Faithful cheer Phelps' last swim on Ravens' stadium screens

BALTIMORE -- Thousands of Baltimore Ravens fans got in line
early to seek a good vantage point to watch Baltimore native
Michael Phelps chase his record-setting eighth Olympic gold medal
on the stadium's big screen Saturday night.

The U.S. 400-meter medley relay team, featuring Phelps, was
displayed on both screens at M&T Bank Stadium after the Ravens
faced the Minnesota Vikings in a preseason game.

Forty-five minutes before Phelps jumped in the pool in Beijing
in search of his 14th career gold medal, Tony Beard, 45, and Ann
Williams, 47, both of Owings Mills, were eager to watch the event.

"I think he's going to be a legend forever," Williams said of
Phelps, adding that the swimmer's Olympic performance is
"definitely going to be remembered."

Minutes before the race, fans in the lower seating bowl started
chanting, "U-S-A! U-S-A! Let's go Phelps! U-S-A! U-S-A!" Some
held posters that read "Ravens for Phelps."

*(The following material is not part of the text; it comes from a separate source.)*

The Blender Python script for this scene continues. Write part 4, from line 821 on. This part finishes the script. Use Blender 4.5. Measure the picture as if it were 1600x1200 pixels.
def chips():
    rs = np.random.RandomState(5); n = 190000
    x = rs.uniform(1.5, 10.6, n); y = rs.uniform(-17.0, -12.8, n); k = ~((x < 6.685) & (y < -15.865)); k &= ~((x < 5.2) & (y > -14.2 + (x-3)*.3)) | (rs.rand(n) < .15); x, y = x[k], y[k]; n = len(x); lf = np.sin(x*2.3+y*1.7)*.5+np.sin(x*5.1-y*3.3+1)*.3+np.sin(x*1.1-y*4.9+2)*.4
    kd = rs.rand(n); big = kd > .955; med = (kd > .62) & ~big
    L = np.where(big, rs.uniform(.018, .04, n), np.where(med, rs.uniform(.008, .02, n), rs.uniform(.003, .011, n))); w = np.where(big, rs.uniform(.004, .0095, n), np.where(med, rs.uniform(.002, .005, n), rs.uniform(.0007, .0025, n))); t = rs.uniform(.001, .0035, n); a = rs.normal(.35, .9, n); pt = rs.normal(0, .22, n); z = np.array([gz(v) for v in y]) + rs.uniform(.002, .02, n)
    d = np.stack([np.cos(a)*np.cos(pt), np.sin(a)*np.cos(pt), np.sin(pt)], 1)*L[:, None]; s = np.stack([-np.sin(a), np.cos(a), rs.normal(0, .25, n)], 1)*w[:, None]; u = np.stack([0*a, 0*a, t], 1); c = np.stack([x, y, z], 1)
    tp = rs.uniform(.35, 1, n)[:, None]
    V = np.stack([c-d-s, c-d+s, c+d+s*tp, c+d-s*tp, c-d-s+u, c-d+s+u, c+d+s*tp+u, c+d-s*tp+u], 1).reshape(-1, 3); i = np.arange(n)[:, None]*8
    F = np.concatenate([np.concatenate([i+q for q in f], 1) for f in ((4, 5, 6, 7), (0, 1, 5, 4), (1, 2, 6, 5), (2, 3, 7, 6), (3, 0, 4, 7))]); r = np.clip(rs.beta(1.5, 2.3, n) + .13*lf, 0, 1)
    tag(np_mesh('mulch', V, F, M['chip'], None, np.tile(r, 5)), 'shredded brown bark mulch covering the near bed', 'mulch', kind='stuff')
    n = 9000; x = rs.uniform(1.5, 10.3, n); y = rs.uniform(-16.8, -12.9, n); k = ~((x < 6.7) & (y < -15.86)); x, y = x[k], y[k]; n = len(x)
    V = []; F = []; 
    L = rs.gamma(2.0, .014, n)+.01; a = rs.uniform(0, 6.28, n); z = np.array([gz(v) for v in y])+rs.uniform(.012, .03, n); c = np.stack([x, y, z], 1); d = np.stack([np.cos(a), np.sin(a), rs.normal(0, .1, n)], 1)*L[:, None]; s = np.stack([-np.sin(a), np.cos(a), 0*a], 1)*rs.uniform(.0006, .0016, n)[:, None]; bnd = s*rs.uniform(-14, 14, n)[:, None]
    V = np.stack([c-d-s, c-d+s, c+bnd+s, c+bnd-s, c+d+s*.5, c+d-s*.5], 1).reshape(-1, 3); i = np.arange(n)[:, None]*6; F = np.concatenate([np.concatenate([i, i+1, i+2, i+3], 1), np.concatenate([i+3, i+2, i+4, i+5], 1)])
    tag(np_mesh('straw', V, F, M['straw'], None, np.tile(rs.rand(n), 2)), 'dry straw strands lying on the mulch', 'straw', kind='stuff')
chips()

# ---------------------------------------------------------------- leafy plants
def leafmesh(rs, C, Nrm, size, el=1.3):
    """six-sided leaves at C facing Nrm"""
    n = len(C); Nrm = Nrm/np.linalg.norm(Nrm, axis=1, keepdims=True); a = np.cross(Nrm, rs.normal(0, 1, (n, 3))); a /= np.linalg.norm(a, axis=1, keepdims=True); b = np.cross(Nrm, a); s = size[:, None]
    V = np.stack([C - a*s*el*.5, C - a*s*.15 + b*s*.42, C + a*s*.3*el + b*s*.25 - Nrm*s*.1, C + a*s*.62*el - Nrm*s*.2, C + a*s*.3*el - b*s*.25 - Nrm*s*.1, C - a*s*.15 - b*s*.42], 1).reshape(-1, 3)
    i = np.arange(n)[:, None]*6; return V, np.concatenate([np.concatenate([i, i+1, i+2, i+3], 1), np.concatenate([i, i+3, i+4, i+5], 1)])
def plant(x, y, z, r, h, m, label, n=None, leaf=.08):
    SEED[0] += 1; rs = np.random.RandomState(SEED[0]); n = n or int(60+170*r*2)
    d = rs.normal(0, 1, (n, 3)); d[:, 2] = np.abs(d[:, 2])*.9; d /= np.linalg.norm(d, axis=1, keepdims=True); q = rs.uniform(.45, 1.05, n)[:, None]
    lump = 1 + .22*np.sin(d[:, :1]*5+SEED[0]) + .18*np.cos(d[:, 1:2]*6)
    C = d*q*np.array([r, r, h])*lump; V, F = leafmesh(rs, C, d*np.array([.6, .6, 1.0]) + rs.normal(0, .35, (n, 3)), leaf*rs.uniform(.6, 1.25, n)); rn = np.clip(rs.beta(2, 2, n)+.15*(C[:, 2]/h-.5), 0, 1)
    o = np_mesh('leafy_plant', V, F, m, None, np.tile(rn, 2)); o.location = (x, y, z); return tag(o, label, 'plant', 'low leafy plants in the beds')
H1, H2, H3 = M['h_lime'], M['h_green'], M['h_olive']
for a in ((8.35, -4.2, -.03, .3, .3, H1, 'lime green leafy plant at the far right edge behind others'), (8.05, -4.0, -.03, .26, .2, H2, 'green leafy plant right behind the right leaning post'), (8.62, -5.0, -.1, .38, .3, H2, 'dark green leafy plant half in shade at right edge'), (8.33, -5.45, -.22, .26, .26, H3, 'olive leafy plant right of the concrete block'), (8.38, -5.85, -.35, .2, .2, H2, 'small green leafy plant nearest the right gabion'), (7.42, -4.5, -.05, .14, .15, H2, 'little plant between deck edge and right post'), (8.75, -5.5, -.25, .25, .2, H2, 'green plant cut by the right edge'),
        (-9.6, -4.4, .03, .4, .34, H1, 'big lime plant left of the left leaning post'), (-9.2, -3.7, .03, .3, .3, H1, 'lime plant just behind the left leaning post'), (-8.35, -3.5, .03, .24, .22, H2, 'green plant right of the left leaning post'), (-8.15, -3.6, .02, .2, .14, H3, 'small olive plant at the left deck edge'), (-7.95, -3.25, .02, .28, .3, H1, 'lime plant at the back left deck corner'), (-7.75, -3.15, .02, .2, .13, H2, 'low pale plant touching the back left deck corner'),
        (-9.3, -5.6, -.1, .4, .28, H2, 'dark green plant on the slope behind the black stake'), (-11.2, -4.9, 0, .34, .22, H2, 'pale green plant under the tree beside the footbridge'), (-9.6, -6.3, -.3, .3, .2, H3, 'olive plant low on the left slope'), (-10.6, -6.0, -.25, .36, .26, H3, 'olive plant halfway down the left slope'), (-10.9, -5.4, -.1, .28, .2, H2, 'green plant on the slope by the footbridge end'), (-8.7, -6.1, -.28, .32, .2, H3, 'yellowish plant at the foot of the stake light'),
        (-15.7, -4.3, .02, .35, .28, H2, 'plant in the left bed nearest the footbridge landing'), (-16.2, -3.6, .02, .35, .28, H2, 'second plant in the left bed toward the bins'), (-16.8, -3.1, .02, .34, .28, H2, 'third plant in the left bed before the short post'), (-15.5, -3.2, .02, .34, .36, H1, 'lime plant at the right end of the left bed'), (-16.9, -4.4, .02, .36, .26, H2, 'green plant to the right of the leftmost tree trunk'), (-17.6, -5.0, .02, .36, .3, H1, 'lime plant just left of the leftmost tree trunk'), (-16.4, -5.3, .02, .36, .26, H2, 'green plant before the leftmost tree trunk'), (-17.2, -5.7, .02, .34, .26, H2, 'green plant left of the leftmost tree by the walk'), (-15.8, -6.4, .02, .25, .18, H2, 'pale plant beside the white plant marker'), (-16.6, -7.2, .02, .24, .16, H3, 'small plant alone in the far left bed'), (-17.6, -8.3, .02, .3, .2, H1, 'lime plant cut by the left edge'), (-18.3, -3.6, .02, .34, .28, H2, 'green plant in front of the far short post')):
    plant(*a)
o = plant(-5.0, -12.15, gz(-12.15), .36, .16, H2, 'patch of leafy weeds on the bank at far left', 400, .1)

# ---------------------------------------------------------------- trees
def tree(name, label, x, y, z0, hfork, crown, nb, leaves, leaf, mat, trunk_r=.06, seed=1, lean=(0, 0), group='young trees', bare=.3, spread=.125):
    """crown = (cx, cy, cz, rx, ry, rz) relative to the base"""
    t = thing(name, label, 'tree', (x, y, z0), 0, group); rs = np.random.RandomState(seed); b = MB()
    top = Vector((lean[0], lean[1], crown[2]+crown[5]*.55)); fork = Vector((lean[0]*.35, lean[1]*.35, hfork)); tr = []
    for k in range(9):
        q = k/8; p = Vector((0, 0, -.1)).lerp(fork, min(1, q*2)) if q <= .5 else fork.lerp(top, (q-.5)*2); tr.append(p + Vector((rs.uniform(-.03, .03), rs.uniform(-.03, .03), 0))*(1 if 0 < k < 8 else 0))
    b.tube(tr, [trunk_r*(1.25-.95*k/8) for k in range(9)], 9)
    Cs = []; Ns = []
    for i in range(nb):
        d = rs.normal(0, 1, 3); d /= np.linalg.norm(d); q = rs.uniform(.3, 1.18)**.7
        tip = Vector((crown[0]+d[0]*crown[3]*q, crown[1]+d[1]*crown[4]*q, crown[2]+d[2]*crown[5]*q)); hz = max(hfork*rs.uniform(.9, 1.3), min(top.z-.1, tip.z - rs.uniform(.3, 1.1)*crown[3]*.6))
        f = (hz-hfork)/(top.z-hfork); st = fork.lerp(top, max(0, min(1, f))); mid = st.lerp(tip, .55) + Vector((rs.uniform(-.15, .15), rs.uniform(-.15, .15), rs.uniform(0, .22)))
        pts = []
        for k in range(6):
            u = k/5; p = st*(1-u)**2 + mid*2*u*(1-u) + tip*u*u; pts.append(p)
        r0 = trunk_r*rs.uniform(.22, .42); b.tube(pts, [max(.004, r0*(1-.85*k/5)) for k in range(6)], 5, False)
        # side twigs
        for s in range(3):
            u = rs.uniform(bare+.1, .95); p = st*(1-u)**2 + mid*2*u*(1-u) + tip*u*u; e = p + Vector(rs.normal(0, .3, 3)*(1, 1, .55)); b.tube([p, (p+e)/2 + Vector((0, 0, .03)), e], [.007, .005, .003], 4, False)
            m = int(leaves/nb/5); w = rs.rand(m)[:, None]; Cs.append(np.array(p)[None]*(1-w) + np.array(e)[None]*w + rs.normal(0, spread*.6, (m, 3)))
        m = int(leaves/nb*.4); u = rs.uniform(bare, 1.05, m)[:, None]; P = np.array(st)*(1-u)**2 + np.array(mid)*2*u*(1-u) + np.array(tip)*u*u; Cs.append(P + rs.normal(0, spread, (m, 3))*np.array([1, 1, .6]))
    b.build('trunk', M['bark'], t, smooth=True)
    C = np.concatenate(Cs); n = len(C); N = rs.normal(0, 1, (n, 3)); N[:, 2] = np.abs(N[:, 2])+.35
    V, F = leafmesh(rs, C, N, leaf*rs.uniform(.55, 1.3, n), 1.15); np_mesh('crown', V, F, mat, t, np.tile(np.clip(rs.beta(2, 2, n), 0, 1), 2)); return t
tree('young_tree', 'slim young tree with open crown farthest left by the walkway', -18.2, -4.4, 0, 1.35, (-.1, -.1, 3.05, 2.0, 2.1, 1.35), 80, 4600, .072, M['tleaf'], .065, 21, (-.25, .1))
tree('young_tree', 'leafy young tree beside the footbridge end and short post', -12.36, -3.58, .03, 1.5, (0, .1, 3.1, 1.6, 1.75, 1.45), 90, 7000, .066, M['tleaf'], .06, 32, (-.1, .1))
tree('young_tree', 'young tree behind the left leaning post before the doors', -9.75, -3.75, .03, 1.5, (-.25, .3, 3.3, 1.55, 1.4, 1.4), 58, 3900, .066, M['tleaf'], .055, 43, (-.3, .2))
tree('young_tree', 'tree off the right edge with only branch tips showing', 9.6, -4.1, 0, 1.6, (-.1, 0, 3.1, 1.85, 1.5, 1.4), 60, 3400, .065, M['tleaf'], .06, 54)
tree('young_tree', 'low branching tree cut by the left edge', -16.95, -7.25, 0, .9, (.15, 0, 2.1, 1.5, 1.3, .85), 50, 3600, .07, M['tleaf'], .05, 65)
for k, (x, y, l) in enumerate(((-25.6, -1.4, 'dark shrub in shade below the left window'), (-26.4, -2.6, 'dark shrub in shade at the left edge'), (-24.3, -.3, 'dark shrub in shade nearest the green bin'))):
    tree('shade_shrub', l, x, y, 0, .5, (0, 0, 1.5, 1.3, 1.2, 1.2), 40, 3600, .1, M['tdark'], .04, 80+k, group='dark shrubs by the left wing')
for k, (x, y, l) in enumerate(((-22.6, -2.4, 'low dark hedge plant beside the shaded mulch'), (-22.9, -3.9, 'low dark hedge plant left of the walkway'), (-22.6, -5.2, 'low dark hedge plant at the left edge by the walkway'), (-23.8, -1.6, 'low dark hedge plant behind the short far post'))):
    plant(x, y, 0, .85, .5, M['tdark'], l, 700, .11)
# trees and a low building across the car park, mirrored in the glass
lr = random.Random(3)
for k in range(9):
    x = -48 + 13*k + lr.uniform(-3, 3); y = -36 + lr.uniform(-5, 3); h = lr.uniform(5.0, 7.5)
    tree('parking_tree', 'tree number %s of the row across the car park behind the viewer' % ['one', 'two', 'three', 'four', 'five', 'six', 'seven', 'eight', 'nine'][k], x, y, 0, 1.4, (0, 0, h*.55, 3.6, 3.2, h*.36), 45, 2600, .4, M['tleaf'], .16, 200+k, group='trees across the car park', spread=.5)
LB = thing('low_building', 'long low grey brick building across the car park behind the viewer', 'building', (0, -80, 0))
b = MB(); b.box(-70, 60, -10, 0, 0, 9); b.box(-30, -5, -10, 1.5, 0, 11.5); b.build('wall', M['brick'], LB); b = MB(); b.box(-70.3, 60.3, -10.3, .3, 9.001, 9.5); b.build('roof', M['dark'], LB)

More than 10,000 of the 70,585 fans stayed to watch Phelps swim
-- and win.

Minutes after Phelps captured his record-setting gold medal, Jim
Dickey, 38, of Whiteford, declared the hometown hero to be "just
phenomenal. It's just something you can't believe."

Dickey pointed out, with pride, that Phelps and fellow Maryland
native Katie Hoff won as many medals as some countries.

Kevin and Julie Scally of Towson also waited in line to get a
good seat, clutching an 2008 Olympics flag.

"Last night solidified his legend," Kevin Scally said of
Phelps' narrow victory in the 100 meter butterfly Friday night.
"We had trouble sleeping last night."

Scally probably won't have trouble sleeping in Sunday morning --
especially if he stayed up late Saturday celebrating the addition
of Phelps to a list of Baltimore heroes that includes Cal Ripken
and Johnny Unitas.

Scally said he played sports against Ripken and went to church
with Unitas while growing up in Baltimore. The Scallys live across
the street from one of Phelps' coaches, Ian Brooks.

"Michael Phelps just kind of fits in with a big small town. And
that's Baltimore all the way," Kevin Scally said. "He's part of
us, he really is. He just fits in as a character in Baltimore."